Your goal: Using the records below, report how many lines hold "scene", with no extra text.

>>>

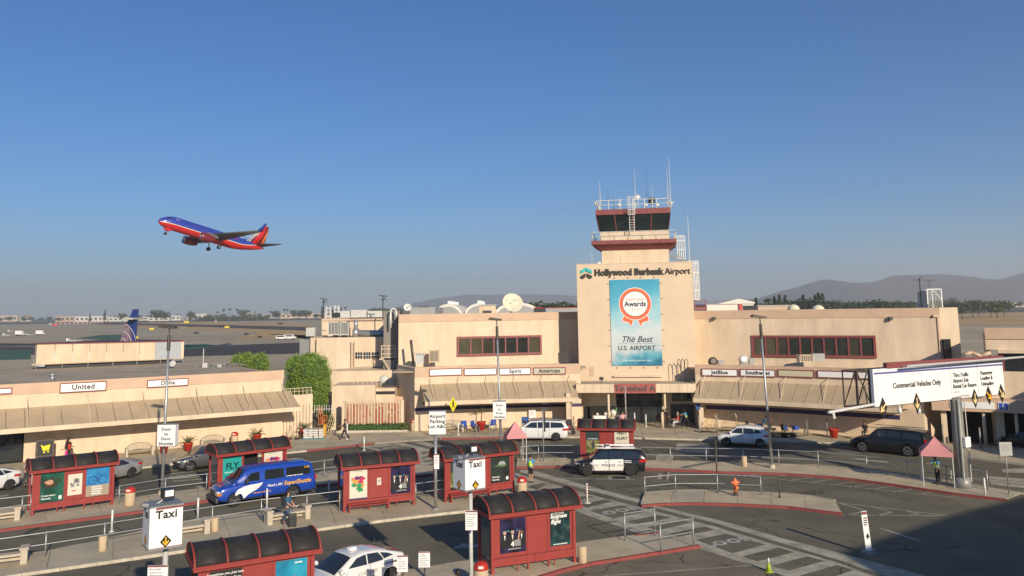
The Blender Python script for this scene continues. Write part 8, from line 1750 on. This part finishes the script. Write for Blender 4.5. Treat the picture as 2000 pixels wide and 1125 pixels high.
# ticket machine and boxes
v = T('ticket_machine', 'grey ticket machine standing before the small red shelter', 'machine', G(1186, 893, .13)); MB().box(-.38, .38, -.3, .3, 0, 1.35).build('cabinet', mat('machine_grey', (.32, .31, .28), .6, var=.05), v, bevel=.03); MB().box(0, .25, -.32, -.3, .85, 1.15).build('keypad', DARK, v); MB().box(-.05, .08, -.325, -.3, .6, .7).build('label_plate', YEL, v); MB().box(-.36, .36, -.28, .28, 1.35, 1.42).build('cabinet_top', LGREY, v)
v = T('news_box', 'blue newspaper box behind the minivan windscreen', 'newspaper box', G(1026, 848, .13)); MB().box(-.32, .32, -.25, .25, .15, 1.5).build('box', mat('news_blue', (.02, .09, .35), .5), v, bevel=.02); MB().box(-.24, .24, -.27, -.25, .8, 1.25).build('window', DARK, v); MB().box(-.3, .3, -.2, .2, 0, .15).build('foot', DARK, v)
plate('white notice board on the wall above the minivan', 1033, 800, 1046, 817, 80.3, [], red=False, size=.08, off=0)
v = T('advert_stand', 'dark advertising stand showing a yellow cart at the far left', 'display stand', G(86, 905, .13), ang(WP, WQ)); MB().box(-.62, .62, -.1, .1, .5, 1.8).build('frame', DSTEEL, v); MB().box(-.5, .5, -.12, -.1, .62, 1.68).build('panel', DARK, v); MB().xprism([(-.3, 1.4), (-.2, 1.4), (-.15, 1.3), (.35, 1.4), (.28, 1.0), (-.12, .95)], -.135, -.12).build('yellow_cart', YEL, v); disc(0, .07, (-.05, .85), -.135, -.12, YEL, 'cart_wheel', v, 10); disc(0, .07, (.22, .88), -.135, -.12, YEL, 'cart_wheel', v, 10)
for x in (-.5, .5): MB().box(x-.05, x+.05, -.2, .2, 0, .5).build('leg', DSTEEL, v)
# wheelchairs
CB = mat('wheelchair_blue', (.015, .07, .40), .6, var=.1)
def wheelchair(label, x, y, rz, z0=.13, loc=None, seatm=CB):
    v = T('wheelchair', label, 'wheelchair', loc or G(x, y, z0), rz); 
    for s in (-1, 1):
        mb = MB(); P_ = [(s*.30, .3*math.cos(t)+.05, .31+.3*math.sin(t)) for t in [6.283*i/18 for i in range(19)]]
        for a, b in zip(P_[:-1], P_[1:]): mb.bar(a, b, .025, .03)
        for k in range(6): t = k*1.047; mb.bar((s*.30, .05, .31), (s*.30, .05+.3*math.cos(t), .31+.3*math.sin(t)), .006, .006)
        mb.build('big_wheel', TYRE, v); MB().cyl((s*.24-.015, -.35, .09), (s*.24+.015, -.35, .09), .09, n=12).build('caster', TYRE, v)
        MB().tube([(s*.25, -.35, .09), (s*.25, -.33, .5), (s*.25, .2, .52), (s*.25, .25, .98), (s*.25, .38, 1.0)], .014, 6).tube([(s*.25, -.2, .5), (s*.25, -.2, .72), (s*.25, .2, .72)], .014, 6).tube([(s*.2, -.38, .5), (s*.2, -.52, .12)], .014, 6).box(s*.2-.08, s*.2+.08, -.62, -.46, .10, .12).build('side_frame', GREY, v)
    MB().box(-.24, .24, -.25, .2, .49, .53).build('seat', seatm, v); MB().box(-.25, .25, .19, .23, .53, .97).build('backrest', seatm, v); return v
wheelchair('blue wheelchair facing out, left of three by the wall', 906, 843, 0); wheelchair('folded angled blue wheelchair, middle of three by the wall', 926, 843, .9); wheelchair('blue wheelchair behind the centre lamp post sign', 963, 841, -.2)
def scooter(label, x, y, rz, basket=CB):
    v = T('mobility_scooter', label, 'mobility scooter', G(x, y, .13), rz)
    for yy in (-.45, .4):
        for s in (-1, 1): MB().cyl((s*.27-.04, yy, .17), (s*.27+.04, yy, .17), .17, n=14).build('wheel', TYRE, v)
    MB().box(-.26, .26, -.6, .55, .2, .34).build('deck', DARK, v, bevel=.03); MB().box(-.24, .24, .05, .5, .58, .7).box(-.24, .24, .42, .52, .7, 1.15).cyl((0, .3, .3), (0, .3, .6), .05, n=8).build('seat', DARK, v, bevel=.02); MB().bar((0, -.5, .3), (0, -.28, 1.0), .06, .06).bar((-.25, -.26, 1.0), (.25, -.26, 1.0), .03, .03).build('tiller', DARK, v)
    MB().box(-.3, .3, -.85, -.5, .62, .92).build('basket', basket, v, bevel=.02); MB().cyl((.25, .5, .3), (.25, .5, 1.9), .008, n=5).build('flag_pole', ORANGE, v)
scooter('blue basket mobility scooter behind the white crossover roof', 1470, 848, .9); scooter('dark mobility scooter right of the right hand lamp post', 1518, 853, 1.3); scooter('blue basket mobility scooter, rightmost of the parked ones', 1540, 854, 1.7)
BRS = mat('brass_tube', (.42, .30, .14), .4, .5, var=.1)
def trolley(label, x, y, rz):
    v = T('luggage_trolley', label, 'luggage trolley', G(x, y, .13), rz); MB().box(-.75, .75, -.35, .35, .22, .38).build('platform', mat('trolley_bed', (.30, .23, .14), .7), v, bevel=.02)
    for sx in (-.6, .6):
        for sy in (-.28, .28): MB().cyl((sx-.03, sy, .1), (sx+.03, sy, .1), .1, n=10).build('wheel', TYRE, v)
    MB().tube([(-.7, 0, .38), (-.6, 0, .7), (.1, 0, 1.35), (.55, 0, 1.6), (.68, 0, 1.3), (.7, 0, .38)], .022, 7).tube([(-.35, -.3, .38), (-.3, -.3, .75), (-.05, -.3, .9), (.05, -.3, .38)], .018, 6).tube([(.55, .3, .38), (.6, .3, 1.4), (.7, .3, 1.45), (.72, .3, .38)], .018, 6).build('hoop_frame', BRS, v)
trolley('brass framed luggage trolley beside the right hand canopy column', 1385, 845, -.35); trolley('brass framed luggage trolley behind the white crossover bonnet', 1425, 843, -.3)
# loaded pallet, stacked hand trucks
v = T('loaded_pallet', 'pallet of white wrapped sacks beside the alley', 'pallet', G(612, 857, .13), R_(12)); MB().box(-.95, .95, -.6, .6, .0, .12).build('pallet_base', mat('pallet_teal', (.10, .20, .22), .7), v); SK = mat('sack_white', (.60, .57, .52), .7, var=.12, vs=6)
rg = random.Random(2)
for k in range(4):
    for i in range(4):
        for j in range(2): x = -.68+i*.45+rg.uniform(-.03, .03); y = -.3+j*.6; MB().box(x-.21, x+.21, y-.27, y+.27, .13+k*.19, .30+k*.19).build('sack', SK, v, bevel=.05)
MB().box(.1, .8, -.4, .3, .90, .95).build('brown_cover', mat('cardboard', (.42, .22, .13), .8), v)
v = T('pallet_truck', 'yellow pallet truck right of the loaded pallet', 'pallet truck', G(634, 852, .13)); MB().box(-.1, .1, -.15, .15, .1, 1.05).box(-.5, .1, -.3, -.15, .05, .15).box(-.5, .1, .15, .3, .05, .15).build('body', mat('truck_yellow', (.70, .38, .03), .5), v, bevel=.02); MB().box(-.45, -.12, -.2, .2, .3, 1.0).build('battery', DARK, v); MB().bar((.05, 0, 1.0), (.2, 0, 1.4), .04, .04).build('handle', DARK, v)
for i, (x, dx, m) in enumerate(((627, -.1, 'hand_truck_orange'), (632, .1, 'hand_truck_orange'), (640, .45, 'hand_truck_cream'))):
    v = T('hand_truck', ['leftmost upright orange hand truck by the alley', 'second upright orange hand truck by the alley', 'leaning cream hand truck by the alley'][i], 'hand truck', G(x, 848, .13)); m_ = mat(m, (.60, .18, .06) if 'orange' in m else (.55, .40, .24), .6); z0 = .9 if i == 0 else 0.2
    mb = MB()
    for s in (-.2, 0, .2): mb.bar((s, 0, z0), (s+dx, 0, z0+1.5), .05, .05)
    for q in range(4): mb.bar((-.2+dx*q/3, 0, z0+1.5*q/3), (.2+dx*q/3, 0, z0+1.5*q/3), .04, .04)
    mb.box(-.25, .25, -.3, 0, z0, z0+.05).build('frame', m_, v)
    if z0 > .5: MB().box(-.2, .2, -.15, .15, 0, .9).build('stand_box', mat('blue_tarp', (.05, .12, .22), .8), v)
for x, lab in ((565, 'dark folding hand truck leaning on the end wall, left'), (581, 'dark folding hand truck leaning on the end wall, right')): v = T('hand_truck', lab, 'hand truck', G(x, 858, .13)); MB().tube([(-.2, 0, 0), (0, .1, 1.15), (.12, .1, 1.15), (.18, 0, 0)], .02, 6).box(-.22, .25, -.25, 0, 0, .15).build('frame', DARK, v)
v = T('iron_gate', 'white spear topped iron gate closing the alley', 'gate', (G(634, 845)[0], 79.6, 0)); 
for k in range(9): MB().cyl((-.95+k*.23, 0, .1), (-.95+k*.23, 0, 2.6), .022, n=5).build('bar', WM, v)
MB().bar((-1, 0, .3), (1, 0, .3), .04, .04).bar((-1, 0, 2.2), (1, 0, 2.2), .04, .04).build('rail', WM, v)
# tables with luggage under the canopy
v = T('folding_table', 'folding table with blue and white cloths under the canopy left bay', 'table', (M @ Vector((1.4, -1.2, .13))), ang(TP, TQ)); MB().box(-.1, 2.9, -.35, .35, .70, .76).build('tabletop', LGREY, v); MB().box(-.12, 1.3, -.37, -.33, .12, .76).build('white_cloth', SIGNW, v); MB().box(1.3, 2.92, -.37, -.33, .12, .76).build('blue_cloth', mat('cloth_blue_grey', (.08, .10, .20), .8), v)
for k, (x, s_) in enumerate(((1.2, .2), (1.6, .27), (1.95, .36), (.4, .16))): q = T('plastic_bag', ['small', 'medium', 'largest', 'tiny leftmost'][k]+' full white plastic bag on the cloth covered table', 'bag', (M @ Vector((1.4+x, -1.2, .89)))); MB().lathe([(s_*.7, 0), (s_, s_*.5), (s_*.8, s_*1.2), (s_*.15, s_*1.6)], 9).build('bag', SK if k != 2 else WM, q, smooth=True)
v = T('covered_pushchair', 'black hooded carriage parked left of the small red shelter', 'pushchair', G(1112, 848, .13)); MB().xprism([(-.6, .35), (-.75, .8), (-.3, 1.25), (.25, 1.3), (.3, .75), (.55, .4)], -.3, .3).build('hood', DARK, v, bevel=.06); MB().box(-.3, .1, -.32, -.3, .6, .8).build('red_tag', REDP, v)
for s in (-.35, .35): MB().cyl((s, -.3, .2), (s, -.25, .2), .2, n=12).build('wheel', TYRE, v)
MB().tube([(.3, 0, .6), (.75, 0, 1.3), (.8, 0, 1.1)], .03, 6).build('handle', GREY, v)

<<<
>>>

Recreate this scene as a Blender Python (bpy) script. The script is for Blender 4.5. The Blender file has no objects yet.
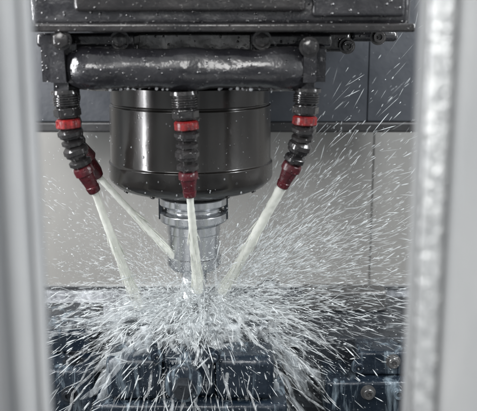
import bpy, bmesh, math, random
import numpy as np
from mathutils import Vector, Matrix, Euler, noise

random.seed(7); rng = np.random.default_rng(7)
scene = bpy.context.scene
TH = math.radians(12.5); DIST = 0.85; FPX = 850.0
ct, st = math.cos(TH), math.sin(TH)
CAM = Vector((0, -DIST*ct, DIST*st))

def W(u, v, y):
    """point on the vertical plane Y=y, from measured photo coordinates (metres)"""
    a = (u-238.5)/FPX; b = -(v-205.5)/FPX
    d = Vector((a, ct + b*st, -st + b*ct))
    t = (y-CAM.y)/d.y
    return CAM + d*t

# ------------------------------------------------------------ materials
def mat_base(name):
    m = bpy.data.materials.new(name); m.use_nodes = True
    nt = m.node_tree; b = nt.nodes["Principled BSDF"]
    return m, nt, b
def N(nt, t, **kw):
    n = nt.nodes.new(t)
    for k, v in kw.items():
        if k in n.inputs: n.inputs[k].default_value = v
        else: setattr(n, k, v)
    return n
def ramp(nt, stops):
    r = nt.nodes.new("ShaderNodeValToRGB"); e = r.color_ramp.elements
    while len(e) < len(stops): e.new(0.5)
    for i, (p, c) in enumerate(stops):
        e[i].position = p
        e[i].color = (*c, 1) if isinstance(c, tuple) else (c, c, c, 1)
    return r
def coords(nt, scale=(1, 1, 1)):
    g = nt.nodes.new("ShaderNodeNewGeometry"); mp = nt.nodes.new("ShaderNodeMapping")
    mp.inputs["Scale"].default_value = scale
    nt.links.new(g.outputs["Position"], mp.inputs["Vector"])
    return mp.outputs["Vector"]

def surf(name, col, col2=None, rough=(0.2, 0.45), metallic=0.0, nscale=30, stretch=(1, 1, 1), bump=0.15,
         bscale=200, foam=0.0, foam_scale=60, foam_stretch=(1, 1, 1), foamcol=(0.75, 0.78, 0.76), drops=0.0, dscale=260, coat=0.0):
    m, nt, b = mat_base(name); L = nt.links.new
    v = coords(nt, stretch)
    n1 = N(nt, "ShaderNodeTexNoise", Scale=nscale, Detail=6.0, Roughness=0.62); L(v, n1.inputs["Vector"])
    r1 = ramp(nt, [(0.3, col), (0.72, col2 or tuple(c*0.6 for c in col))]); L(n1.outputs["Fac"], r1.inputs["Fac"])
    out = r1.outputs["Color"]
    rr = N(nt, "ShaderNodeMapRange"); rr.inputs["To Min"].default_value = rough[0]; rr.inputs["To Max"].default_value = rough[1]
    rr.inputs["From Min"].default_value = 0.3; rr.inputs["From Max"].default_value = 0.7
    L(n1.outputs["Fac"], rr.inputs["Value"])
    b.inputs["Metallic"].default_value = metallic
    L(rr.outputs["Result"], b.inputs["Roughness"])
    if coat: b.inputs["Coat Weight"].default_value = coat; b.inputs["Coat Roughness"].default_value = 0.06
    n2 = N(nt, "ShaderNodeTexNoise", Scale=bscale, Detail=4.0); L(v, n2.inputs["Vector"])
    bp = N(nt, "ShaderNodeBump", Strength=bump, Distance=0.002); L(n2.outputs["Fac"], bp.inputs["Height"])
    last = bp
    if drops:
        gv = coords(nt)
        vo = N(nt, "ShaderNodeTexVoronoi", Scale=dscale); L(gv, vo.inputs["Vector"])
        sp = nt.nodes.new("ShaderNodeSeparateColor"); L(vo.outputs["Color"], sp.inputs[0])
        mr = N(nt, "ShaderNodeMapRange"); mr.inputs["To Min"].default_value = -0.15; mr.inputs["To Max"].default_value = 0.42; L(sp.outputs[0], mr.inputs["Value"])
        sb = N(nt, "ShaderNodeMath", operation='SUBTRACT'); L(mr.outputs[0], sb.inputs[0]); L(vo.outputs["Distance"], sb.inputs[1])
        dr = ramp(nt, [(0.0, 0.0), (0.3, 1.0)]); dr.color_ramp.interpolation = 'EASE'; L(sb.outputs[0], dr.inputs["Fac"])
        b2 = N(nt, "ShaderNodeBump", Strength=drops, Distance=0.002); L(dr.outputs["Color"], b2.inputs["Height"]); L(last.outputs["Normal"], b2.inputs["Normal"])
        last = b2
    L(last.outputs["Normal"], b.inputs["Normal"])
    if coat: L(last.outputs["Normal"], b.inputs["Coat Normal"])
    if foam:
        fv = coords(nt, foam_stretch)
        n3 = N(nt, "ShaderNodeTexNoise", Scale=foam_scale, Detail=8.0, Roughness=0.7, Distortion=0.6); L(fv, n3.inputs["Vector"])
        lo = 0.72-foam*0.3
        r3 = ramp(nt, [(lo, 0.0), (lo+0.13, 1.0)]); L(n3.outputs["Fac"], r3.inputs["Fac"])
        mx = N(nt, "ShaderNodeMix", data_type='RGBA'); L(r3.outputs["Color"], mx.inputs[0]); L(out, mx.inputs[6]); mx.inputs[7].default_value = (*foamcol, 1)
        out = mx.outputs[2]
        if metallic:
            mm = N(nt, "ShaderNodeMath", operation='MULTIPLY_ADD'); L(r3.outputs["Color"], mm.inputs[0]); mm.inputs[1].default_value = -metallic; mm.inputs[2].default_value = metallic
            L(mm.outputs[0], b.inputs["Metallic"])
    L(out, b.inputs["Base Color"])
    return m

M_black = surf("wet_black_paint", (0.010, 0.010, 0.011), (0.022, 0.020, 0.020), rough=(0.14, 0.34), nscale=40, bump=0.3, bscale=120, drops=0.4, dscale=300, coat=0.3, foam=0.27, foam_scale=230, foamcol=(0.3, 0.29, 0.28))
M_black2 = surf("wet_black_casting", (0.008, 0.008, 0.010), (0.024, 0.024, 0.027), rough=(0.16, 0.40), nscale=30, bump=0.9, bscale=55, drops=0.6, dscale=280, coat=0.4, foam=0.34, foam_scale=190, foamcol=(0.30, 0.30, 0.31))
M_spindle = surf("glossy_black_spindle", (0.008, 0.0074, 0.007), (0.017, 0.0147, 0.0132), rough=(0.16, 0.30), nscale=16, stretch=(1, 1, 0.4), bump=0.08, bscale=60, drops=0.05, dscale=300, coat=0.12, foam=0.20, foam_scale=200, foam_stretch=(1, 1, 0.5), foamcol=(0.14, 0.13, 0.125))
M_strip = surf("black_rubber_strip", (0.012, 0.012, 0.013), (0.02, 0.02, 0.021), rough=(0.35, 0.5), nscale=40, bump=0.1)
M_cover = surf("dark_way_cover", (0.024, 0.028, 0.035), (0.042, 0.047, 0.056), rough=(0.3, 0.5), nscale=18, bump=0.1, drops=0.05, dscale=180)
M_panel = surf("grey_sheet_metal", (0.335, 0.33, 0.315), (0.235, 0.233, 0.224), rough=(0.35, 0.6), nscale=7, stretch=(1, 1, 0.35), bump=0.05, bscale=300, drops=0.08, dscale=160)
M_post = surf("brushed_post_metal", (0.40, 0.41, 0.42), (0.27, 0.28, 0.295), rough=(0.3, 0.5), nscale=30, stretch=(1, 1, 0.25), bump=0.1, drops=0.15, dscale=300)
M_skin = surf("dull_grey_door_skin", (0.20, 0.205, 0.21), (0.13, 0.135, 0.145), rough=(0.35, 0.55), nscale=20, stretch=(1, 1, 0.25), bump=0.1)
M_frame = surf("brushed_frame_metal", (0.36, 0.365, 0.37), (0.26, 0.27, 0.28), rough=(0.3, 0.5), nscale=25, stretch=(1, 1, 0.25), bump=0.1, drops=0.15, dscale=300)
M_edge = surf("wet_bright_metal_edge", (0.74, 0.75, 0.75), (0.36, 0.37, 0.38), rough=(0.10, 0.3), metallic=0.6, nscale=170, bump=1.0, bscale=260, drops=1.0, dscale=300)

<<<

Task result: 3